Information supplied:
┏━━

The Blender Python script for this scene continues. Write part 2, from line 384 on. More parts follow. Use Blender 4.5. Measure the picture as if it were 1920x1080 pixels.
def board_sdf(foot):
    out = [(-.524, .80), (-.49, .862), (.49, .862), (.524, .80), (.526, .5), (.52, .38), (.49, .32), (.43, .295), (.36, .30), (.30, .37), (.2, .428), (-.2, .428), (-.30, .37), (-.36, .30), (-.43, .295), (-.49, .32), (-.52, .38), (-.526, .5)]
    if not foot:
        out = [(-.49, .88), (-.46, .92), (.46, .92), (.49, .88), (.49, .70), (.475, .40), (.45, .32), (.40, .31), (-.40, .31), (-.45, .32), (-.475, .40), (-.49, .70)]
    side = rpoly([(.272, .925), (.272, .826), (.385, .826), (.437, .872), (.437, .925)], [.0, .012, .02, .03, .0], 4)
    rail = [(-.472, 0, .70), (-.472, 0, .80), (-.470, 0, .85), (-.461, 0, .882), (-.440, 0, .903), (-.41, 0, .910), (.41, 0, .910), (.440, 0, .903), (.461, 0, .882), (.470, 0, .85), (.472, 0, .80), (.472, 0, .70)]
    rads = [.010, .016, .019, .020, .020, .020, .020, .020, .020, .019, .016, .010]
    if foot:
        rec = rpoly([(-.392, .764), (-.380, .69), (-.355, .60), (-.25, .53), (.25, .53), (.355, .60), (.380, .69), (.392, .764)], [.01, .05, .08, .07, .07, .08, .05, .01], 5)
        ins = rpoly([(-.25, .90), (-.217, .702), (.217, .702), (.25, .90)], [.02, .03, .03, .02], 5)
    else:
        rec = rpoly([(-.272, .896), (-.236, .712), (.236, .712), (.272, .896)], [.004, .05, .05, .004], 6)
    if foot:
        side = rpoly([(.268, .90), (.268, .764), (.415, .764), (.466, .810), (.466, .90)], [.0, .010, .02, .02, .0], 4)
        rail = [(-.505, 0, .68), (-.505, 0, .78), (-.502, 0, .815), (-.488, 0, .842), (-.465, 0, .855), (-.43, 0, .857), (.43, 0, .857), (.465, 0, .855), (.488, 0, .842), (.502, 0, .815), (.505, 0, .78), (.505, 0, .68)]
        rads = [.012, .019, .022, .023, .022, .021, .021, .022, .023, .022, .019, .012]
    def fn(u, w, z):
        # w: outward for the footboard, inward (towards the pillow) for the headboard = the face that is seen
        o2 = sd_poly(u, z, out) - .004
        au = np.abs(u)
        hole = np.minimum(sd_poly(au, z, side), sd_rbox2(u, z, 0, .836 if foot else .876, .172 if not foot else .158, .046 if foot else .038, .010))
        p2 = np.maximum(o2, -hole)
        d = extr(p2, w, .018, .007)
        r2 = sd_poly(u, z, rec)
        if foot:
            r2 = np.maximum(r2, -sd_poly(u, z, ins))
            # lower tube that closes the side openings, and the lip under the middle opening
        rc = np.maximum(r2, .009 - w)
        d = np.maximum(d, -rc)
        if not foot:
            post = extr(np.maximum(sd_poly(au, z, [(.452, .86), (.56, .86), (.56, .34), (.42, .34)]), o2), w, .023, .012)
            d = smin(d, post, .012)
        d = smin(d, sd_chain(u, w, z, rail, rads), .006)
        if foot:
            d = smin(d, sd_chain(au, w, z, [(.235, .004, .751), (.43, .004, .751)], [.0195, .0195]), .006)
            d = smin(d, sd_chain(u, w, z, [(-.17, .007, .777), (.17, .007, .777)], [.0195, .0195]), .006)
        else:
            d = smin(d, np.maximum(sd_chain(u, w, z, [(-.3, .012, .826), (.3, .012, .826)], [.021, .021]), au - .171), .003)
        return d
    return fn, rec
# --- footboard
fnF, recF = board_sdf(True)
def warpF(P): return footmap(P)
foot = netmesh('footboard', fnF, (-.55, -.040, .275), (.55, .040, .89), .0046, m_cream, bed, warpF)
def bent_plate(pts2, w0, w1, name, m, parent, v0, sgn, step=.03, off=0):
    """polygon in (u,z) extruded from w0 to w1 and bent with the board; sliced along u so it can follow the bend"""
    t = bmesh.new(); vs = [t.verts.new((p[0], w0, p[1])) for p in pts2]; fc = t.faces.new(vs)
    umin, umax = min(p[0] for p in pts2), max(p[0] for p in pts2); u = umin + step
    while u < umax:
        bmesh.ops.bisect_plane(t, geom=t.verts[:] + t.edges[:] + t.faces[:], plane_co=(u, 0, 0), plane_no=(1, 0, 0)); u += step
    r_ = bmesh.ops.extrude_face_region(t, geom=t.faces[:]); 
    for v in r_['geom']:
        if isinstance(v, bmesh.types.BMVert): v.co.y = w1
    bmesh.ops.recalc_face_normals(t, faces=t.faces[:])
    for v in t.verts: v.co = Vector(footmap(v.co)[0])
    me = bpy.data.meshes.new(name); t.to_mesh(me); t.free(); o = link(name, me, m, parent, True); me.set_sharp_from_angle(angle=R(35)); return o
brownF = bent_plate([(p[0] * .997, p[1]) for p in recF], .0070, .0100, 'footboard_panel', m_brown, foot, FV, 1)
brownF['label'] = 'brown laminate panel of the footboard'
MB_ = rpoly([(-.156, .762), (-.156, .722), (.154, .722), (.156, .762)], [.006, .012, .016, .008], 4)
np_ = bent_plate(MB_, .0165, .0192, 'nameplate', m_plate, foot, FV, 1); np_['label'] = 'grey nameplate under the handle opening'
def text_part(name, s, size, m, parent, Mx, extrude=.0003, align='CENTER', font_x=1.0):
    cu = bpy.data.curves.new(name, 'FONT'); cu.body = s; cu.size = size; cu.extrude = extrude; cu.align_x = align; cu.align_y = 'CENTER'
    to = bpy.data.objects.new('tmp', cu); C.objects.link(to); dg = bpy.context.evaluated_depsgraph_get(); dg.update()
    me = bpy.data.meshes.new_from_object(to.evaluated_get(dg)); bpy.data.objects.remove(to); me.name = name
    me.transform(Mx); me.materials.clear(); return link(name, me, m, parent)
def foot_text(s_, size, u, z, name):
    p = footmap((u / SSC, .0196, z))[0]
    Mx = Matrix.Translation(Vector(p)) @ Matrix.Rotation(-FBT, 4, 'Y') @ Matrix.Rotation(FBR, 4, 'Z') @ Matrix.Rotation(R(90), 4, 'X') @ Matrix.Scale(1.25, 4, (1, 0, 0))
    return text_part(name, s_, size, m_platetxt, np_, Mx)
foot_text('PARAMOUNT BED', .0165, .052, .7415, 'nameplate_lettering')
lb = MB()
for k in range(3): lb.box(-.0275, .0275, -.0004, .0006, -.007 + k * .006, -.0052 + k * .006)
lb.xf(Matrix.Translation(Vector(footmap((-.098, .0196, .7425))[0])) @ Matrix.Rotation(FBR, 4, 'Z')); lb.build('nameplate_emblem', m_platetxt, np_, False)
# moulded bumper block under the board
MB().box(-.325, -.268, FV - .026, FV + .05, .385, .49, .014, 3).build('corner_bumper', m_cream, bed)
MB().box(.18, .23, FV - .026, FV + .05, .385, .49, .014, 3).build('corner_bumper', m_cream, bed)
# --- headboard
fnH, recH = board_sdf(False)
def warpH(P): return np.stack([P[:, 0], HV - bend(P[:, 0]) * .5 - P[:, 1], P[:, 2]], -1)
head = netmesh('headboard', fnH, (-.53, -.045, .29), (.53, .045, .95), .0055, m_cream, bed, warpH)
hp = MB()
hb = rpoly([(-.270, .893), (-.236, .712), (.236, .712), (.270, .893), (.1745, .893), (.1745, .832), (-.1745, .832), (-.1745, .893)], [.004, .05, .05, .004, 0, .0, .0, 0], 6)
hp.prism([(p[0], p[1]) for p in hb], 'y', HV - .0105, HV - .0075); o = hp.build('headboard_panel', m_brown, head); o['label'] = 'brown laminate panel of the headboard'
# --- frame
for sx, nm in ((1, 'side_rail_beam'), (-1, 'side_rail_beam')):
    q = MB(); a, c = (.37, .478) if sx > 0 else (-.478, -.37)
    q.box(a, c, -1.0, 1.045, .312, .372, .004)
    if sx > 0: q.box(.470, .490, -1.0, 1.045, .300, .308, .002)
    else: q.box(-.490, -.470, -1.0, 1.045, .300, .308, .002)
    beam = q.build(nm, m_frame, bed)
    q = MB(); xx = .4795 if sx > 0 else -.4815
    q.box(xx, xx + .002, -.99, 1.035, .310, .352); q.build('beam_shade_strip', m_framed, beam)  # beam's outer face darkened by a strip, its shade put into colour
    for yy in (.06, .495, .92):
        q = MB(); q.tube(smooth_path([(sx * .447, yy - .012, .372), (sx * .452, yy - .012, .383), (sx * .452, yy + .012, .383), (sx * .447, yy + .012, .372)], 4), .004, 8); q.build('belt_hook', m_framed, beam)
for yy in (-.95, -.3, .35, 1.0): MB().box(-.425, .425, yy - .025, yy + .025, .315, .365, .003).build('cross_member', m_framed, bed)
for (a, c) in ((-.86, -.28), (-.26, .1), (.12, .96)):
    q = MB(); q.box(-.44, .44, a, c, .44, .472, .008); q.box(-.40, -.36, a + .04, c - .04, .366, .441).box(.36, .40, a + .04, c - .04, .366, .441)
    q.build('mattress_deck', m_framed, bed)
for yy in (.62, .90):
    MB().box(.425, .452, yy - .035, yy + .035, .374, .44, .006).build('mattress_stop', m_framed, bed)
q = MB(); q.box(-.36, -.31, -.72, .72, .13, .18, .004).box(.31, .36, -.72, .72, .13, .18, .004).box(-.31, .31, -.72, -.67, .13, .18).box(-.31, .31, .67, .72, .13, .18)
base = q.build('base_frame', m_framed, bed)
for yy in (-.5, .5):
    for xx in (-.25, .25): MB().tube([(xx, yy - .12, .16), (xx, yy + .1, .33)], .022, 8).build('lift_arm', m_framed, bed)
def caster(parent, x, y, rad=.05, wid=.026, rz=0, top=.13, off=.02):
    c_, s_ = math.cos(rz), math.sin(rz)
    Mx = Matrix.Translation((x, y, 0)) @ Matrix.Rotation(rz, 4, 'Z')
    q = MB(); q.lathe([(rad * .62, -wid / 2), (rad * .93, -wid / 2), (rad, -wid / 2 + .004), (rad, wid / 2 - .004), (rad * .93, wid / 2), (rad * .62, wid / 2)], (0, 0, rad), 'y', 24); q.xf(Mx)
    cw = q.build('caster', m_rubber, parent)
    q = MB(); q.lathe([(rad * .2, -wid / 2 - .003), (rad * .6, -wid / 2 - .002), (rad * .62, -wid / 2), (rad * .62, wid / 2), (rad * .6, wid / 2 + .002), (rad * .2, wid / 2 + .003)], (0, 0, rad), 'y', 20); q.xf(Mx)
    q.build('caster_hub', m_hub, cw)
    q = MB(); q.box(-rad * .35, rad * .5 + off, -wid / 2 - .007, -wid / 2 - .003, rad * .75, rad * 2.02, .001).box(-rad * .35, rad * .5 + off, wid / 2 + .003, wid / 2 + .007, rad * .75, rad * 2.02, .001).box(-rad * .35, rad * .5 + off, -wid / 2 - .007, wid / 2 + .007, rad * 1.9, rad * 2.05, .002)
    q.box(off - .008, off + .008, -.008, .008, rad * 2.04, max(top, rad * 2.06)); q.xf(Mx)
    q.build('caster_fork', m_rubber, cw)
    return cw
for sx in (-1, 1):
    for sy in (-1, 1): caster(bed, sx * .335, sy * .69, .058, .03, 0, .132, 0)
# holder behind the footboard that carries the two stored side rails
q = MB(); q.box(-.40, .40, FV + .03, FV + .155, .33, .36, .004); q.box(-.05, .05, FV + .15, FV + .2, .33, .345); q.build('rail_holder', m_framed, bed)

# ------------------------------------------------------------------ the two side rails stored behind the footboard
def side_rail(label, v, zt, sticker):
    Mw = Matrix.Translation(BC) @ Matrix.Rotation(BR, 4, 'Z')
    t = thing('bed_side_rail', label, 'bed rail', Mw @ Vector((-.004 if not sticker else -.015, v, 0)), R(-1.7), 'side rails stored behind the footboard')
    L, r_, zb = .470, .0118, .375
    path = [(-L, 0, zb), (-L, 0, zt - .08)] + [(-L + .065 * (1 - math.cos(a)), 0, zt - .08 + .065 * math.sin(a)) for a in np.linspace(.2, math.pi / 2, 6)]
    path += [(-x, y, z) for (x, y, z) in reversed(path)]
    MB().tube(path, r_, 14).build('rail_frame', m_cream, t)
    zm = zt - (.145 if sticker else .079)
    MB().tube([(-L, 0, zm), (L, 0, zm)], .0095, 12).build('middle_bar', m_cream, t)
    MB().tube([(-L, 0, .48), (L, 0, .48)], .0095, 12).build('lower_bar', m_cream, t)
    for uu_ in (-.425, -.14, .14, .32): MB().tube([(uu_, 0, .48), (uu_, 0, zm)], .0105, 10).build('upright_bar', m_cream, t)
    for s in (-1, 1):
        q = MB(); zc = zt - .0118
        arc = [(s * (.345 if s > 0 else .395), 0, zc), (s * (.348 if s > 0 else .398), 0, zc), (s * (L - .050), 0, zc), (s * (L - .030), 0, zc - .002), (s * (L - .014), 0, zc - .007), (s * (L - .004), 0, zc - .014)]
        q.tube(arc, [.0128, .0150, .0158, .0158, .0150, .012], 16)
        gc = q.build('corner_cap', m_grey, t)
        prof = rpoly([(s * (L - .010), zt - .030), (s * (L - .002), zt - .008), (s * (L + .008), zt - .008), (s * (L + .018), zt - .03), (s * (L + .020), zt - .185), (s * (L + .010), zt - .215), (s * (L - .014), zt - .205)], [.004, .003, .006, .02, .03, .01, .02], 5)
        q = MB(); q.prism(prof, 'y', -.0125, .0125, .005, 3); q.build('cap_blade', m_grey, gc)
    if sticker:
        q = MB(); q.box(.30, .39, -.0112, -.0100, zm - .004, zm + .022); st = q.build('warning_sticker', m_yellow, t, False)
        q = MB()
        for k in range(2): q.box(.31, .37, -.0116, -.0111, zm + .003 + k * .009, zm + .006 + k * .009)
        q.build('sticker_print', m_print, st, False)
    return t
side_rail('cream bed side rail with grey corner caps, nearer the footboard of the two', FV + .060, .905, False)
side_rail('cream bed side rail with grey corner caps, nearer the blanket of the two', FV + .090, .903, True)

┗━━

Exercise aim: Where a line contains "follow", copy that line.

Full output:
The Blender Python script for this scene continues. Write part 2, from line 384 on. More parts follow. Use Blender 4.5. Measure the picture as if it were 1920x1080 pixels.
    """polygon in (u,z) extruded from w0 to w1 and bent with the board; sliced along u so it can follow the bend"""